There is perhaps one concern, albeit currently certainly not an issue regarding Crimea now.

As there is no way The Kremlin will leave Crimea whilst Mr Putin is alive, and there is no reason to believe any successor will undo the annexation either (living President’s/former President’s legacies etc), a reader may ponder just how many years it will be before certain western capitals would begin to pressure Kyiv to reach that “alternatively the peninsula’s status has been resolved to the satisfaction of….” status.

A reader may imagine in a truly wild flight of fancy, that Minsk is actually implemented, (which it will not be, and those that “negotiated” Ukraine into Minsk should perhaps if unable to “negotiate” it out, then at the very least be “negotiating” its continued stalling), how many years would it be before the sanctions on Crimea became simply irksome to them and sustained pressure was then put upon Kyiv to “accept reality” and strike a deal to “its” satisfaction (or more to the point, its dissatisfaction)?

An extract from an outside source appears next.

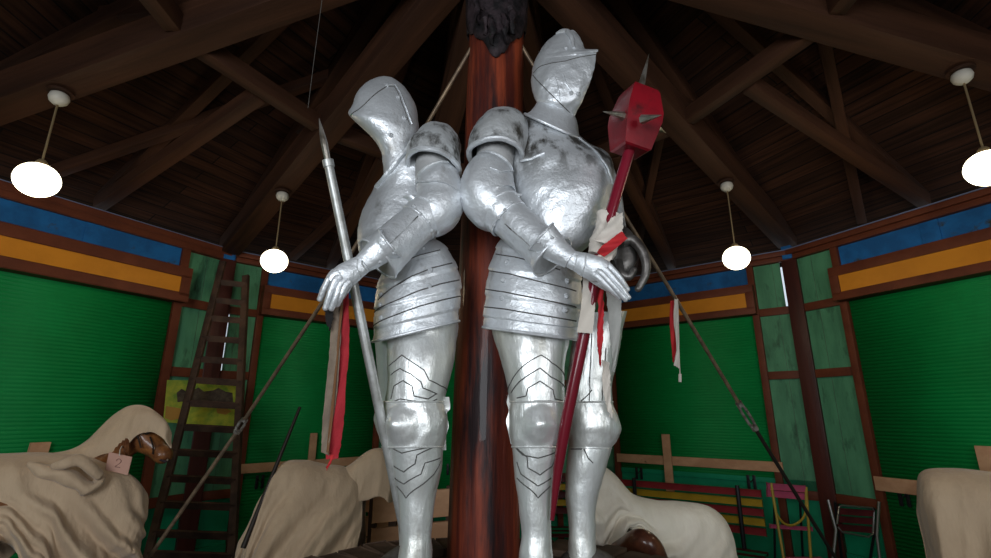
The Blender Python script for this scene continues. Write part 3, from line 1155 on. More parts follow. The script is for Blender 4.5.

After all, this Bill, is part of a policy toolkit no differently than sanctions are – but neither are actual policy.  Perhaps, “the West” will actually arrive at a policy – but to do that, it must first decide what it wants in the face of a protagonist that has for many years unambiguously stated it does not want to be like, nor part of, “the West”.

Nevertheless, the most important issue here and now, on the presumption it becomes law, is perhaps the transferring of an existing Executive Order into the US statue book prior to US presidential electoral outcomes.